In May 2007, Barack Obama received Secret Service protection as a Democratic presidential candidate. On Monday, the Illinois senator appeared at Youngstown State University and inside RMI Titanium in Weathersfield.

The chief said a bomb detecting dog from Summit County came in before Obama’s appearance at YSU. The YPD bomb squad has no dog.

Snipers from YPD were deployed at the university and at Chaney, he said.

Hughes estimated that roughly 60 police officers — from the city, university and state patrol — worked the Obama-YSU detail. Obama’s visit, on Presidents Day, required holiday pay for police, the chief said.

He didn’t have the final number of officers assigned to Clinton’s Chaney visit before the event. Locals are called upon to provide traffic and crowd control, as well as have tactical units on hand, he said.

Campaign staffers determine where candidates will appear, and the Secret Service, unless there’s a strong objection by agents to the venue, makes it work, said Lt.
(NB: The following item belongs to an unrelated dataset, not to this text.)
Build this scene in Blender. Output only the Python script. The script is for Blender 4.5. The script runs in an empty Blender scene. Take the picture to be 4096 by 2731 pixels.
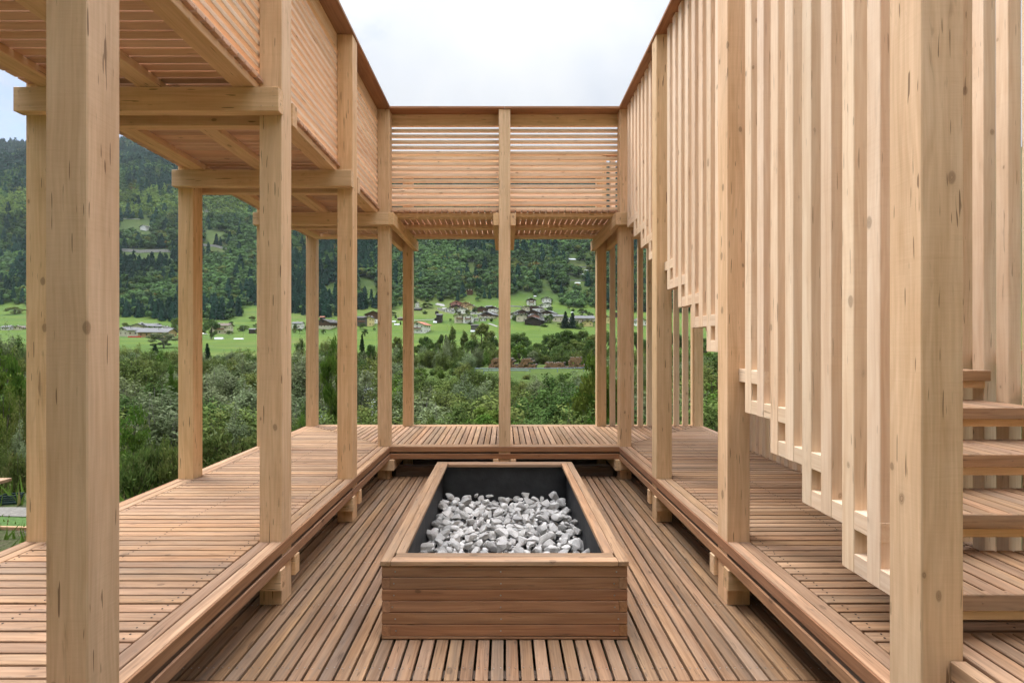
import bpy, math, random
import numpy as np
from mathutils import Vector, Matrix
random.seed(7); R = np.random.default_rng(7)
sc = bpy.context.scene
HAZE = .00004
COL = sc.collection
rad = math.radians

# ------------------------------------------------------------------ camera numbers (photo pixels, 4096 wide)
F, VX, VY, EYE = 1985.0, 2018.3, 1376.3, 1.618
def at(px, py, Y):
    return Vector(((px-VX)*Y/F, Y, EYE-(py-VY)*Y/F))

# ------------------------------------------------------------------ tagging helpers
def tag(o, label=None, cat=None, group=None, kind=None):
    if label: o['label'] = label
    if cat: o['category'] = cat
    if group: o['group'] = group
    if kind: o['kind'] = kind
    return o
def empty(name, loc=(0,0,0), rz=0, **k):
    o = bpy.data.objects.new(name, None); COL.objects.link(o)
    o.location = loc; o.rotation_euler = (0,0,rz); o.empty_display_size = .2
    return tag(o, **k)
def link(name, me, parent=None, mat=None, **k):
    o = bpy.data.objects.new(name, me); COL.objects.link(o)
    if mat is not None and not me.materials: me.materials.append(mat)
    if parent: o.parent = parent
    return tag(o, **k)
def mesh_np(name, V, faces, mat=None, attrs=None, smooth=False, n=None):
    """V (k,3); faces: (m,n) int array or list of such arrays"""
    me = bpy.data.meshes.new(name)
    if not isinstance(faces, list): faces = [faces]
    faces = [f for f in faces if len(f)]
    nl = sum(f.size for f in faces); nf = sum(len(f) for f in faces)
    me.vertices.add(len(V)); me.vertices.foreach_set('co', np.ascontiguousarray(V, np.float32).ravel())
    me.loops.add(nl); me.loops.foreach_set('vertex_index', np.concatenate([f.ravel() for f in faces]).astype(np.int32))
    me.polygons.add(nf)
    st = np.concatenate([[0], np.cumsum(np.concatenate([np.full(len(f), f.shape[1]) for f in faces]))[:-1]]).astype(np.int32)
    me.polygons.foreach_set('loop_start', st)
    me.polygons.foreach_set('use_smooth', np.full(nf, bool(smooth)))
    for an, (dom, typ, data) in (attrs or {}).items():
        a = me.attributes.new(an, typ, dom)
        a.data.foreach_set('vector' if typ == 'FLOAT_VECTOR' else ('color' if typ == 'FLOAT_COLOR' else 'value'), np.ascontiguousarray(data, np.float32).ravel())
    me.update(calc_edges=True)
    if mat: me.materials.append(mat)
    return me

# ------------------------------------------------------------------ timber boxes: chamfered, with the grain direction stored
_corn = [(a,b,c) for a in (0,1) for b in (0,1) for c in (0,1)]
_vid = {}
for ci, c in enumerate(_corn):
    for ax in range(3): _vid[(c,ax)] = ci*3+ax
_q = []; _t = []
for ax in range(3):
    u, v = [i for i in range(3) if i != ax]
    for s in (0,1):
        L = []
        for (p,q) in ((0,0),(1,0),(1,1),(0,1)):
            c = [0,0,0]; c[ax] = s; c[u] = p; c[v] = q; L.append(_vid[(tuple(c),ax)])
        flip = (s == 0) ^ (ax == 1)
        _q.append(L[::-1] if flip else L)
for ax in range(3):           # edge along ax
    u, v = [i for i in range(3) if i != ax]
    for p in (0,1):
        for q in (0,1):
            c0 = [0,0,0]; c0[u] = p; c0[v] = q; c1 = list(c0); c1[ax] = 1
            L = [_vid[(tuple(c0),u)], _vid[(tuple(c1),u)], _vid[(tuple(c1),v)], _vid[(tuple(c0),v)]]
            _q.append(L)
for c in _corn: _t.append([_vid[(c,0)], _vid[(c,1)], _vid[(c,2)]])
_q = np.array(_q); _t = np.array(_t)
_cn = np.array([c for c in _corn for _ in range(3)], float)
_in = np.array([[0 if ax == k else 1 for k in range(3)] for c in _corn for ax in range(3)], float)
def _fix():   # orient faces outward on a unit template
    P = _cn + np.where(_cn > .5, -1, 1)*_in*.1
    for arr in (_q, _t):
        for i, f in enumerate(arr):
            n = np.cross(P[f[1]]-P[f[0]], P[f[2]]-P[f[0]])
            if np.dot(n, P[f].mean(0)-.5) < 0: arr[i] = f[::-1]
_fix()
class MB:
    def __init__(s): s.V=[]; s.Q=[]; s.T=[]; s.G=[]; s.N=[]; s.k=0; s.org=Vector((0,0,0))
    def box(s, x0, x1, y0, y1, z0, z1, axis='y', c=.0025, rnd=None, org=None):
        lo = np.array([min(x0,x1),min(y0,y1),min(z0,z1)],float); hi = np.array([max(x0,x1),max(y0,y1),max(z0,z1)],float)
        c = min(c, (hi-lo).min()*.25)
        P = lo + _cn*(hi-lo) + np.where(_cn > .5, -1, 1)*_in*c
        ctr = (lo+hi)/2
        wa = 'xyz'.index(axis); Lw = (hi-lo)[wa]
        if Lw > .5:
            tt = (P[:,wa]-ctr[wa])/Lw; bow = (tt*tt-.25)*R.normal()*.004*min(Lw,3)
            for k_ in [i for i in range(3) if i != wa]: P[:,k_] += tt*R.normal()*.0014
        loc = P-ctr
        a = 'xyz'.index(axis); o = [a]+[i for i in range(3) if i != a]
        off = R.random(3)*40
        r = R.random() if rnd is None else rnd
        s.V.append(P); s.G.append(loc[:,o]+off); s.N.append(np.full(24, r))
        s.Q.append(_q+s.k); s.T.append(_t+s.k); s.k += 24
        return s
    def disc(s, p, n, r=.004, h=.0012):
        p = np.array(p,float); n = np.array(n,float); n/=np.linalg.norm(n)
        u = np.cross(n,[.3,.5,.8]); u/=np.linalg.norm(u); w = np.cross(n,u)
        an = np.arange(6)*math.pi/3
        ring = p + r*(np.cos(an)[:,None]*u+np.sin(an)[:,None]*w)
        P = np.vstack([ring, ring+n*h]); s.V.append(P); s.G.append(P*0); s.N.append(np.zeros(12))
        s.Q.append(np.array([[i,(i+1)%6,6+(i+1)%6,6+i] for i in range(6)]+[[6,7,8,9],[6,9,10,11]])+s.k); s.k += 12
    def build(s, name, mat, parent=None, origin=None, **k):
        V = np.vstack(s.V)
        if origin is not None: V = V-np.array(origin)
        fs = [np.vstack(s.Q)]+([np.vstack(s.T)] if s.T else [])
        me = mesh_np(name, V, fs, mat, {'gc':('POINT','FLOAT_VECTOR',np.vstack(s.G)), 'rnd':('POINT','FLOAT',np.concatenate(s.N))})
        o = link(name, me, parent, **k)
        if origin is not None: o.location = origin
        return o

# ------------------------------------------------------------------ node helpers
def newmat(name):
    m = bpy.data.materials.new(name); m.use_nodes = True; nt = m.node_tree
    b = nt.nodes['Principled BSDF']; return m, nt, b
class NT:
    def __init__(s, nt): s.nt = nt
    def n(s, t, **k):
        x = s.nt.nodes.new(t)
        for a, v in k.items():
            if a.startswith('i_'):
                key = a[2:].replace('_',' ')
                x.inputs[int(key) if key.isdigit() else key].default_value = v
            else: setattr(x, a, v)
        return x
    def l(s, a, b): s.nt.links.new(a, b)
    def math(s, op, a, b=None, clamp=False):
        x = s.n('ShaderNodeMath', operation=op, use_clamp=clamp)
        for i, v in enumerate((a, b)):
            if v is None: continue
            if isinstance(v, (int, float)): x.inputs[i].default_value = v
            else: s.l(v, x.inputs[i])
        return x.outputs[0]
    def mapr(s, v, a, b, c=0, d=1):
        x = s.n('ShaderNodeMapRange'); s.l(v, x.inputs[0])
        for i, q in enumerate((a,b,c,d)): x.inputs[i+1].default_value = q
        return x.outputs[0]
    def mix(s, fac, a, b, bt='MIX'):
        x = s.n('ShaderNodeMix', data_type='RGBA', blend_type=bt)
        for i, v in ((0,fac),(6,a),(7,b)):
            if isinstance(v, (int,float)): x.inputs[i].default_value = v
            elif isinstance(v, tuple): x.inputs[i].default_value = (*v[:3],1)
            else: s.l(v, x.inputs[i])
        return x.outputs[2]
    def noise(s, vec, scale, detail=3, rough=.55, dist=0, color=False):
        x = s.n('ShaderNodeTexNoise', i_Scale=scale, i_Detail=detail, i_Roughness=rough, i_Distortion=dist)
        if vec is not None: s.l(vec, x.inputs['Vector'])
        return x.outputs['Color' if color else 'Fac']
    def vmul(s, v, m):
        x = s.n('ShaderNodeVectorMath', operation='MULTIPLY'); s.l(v, x.inputs[0]); x.inputs[1].default_value = m
        return x.outputs[0]

def wood(name, c1, c2, cdark, knots=1.0, cracks=1.0, grey=0.0, stain=.25, saw=.35, rough=.62, spread=.08, greycol=(.22,.2,.18), grime=0.0):
    m, nt, b = newmat(name); N = NT(nt)
    g = N.n('ShaderNodeAttribute', attribute_name='gc').outputs['Vector']
    r = N.n('ShaderNodeAttribute', attribute_name='rnd').outputs['Fac']
    bend = N.noise(g, 1.3, 2, color=True)
    bx = N.n('ShaderNodeVectorMath', operation='MULTIPLY_ADD'); N.l(bend, bx.inputs[0]); bx.inputs[1].default_value=(0,.05,.05); N.l(g, bx.inputs[2])
    gw = bx.outputs[0]
    band = N.noise(N.vmul(gw,(.9,26,26)), 1, 4, .6)
    fine = N.noise(N.vmul(gw,(4,120,120)), 1, 2, .5)
    ring = N.math('SINE', N.math('MULTIPLY', N.noise(N.vmul(gw,(.55,9,9)), 1, 2, .5), 70.0))
    f = N.math('ADD', N.math('MULTIPLY', band, .9), N.math('ADD', N.math('MULTIPLY', fine, .40), N.math('MULTIPLY', ring, .06)))
    fac = N.mapr(f, .42, .92)
    col = N.mix(fac, c1, c2)
    # board-to-board difference
    hv = N.n('ShaderNodeHueSaturation'); N.l(col, hv.inputs['Color'])
    N.l(N.mapr(r, 0, 1, 1-spread, 1+spread), hv.inputs['Value'])
    r2 = N.math('FRACT', N.math('MULTIPLY', r, 7.31))
    N.l(N.mapr(r2, 0, 1, .93, 1.07), hv.inputs['Saturation'])
    r3 = N.math('FRACT', N.math('MULTIPLY', r, 13.7))
    N.l(N.mapr(r3, 0, 1, .4955, .504), hv.inputs['Hue'])
    col = hv.outputs[0]
    # blotchy tone
    bl = N.noise(N.vmul(g,(2.2,5,5)), 1, 4, .6)
    col = N.mix(N.mapr(bl, .35, .75, 0, stain), col, N.mix(1.0, col, (.80,.70,.58), 'MULTIPLY'))
    if grey > 0:
        gb = N.noise(N.vmul(g,(1.6,13,13)), 1, 5, .65)
        col = N.mix(N.mapr(gb, .45, .72, 0, grey), col, greycol)
    sawc = N.noise(N.vmul(g,(55,2.4,2.4)), 1, 3, .6, 1.2)
    sawm = N.mapr(N.noise(N.vmul(g,(1.5,4,4)),1,2), .42,.62)
    col = N.mix(N.math('MULTIPLY', sawm, N.mapr(sawc,.46,.70,0,.16*saw)), col, N.mix(1.0, col, (.74,.68,.6), 'MULTIPLY'))
    # dark bruise streaks
    st = N.noise(N.vmul(g,(3.2,22,22)), 1, 3, .6, .6)
    msk = N.noise(N.vmul(g,(.9,2,2)), 1, 1)
    sf = N.math('MULTIPLY', N.mapr(st, .62, .74, 0, .75), N.mapr(msk, .56, .68, 0, 1))
    col = N.mix(N.math('MULTIPLY', sf, cracks), col, cdark)
    # knots
    if knots > 0:
        kd = N.noise(g, 16, 1, color=True)
        ka = N.n('ShaderNodeVectorMath', operation='MULTIPLY_ADD'); N.l(kd, ka.inputs[0]); ka.inputs[1].default_value=(.012,.012,.012); N.l(g, ka.inputs[2])
        vo = N.n('ShaderNodeTexVoronoi', feature='F1', i_Scale=1.0, i_Randomness=1.0); N.l(N.vmul(ka.outputs[0],(4.2,7.5,7.5)), vo.inputs['Vector'])
        d = vo.outputs['Distance']
        kr = N.mapr(vo.outputs['Color'], 0, 1, .04, .155)
        core = N.math('SUBTRACT', 1.0, N.math('DIVIDE', d, kr), True)
        halo = N.math('SUBTRACT', 1.0, N.math('DIVIDE', d, N.math('MULTIPLY', kr, 2.1)), True)
        col = N.mix(N.math('MULTIPLY', halo, .35*knots), col, N.mix(.5, col, cdark))
        kring = N.math('ADD', .55, N.math('MULTIPLY', N.math('SINE', N.math('MULTIPLY', d, 420.0)), .22))
        col = N.mix(N.math('MULTIPLY', N.mapr(core, 0, .25), N.math('MULTIPLY', kring, knots)), col, cdark)
    # drying cracks
    cr = N.noise(N.vmul(g,(6,85,85)), 1, 1, .4)
    crf = N.mapr(cr, .712, .74, 0, .8*cracks)
    col = N.mix(crf, col, cdark)
    if grime > 0:
        gn = N.noise(N.vmul(g,(9,30,30)), 1, 6, .75)
        col = N.mix(N.mapr(gn, .58, .74, 0, grime), col, tuple(x*.45 for x in greycol))
    N.l(col, b.inputs['Base Color'])
    b.inputs['Roughness'].default_value = rough
    b.inputs['Specular IOR Level'].default_value = .25
    sawv = N.noise(N.vmul(g,(60,5,5)), 1, 3, .6, 1.0)
    h = N.math('ADD', N.math('MULTIPLY', fine, .5), N.math('ADD', N.math('MULTIPLY', sawv, saw), N.math('MULTIPLY', crf, -1.2)))
    bp = N.n('ShaderNodeBump', i_Strength=.22, i_Distance=.0025); N.l(h, bp.inputs['Height']); N.l(bp.outputs[0], b.inputs['Normal'])
    return m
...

Robin Lees, commander of the Mahoning Valley Law Enforcement Task Force. He said the Secret Service assesses the threat level and makes tactical support requests to his unit and others based on the threat level.

Lees said the Secret Service asks for officers for fixed posts but, for safety reasons, declined to offer any specifics.

“They are the bottom line,” Lees said of the Secret Service. “They have to think the operation through. We are there in greater numbers than the Secret Service; the only exception would be when the president visits.”

Hughes recalled a trip to the B&O Station in Youngstown by then-President Bill Clinton in 1996, during his re-election campaign.

“We thought the B&O was a bad location because of high-rise buildings around it but [the campaign] wanted it,” the chief said, adding he was in charge of local security. “We didn’t want him to walk outside the stage area and put up barriers, but he made us move them.”

To make the area secure, snipers were positioned on the surrounding buildings, Hughes said.

Lees said the B&O was a good location when George W. Bush’s campaign train pulled into the station.

“It was self-contained, no motorcade,” Lees said. “He got off the train, spoke and got back on the train.”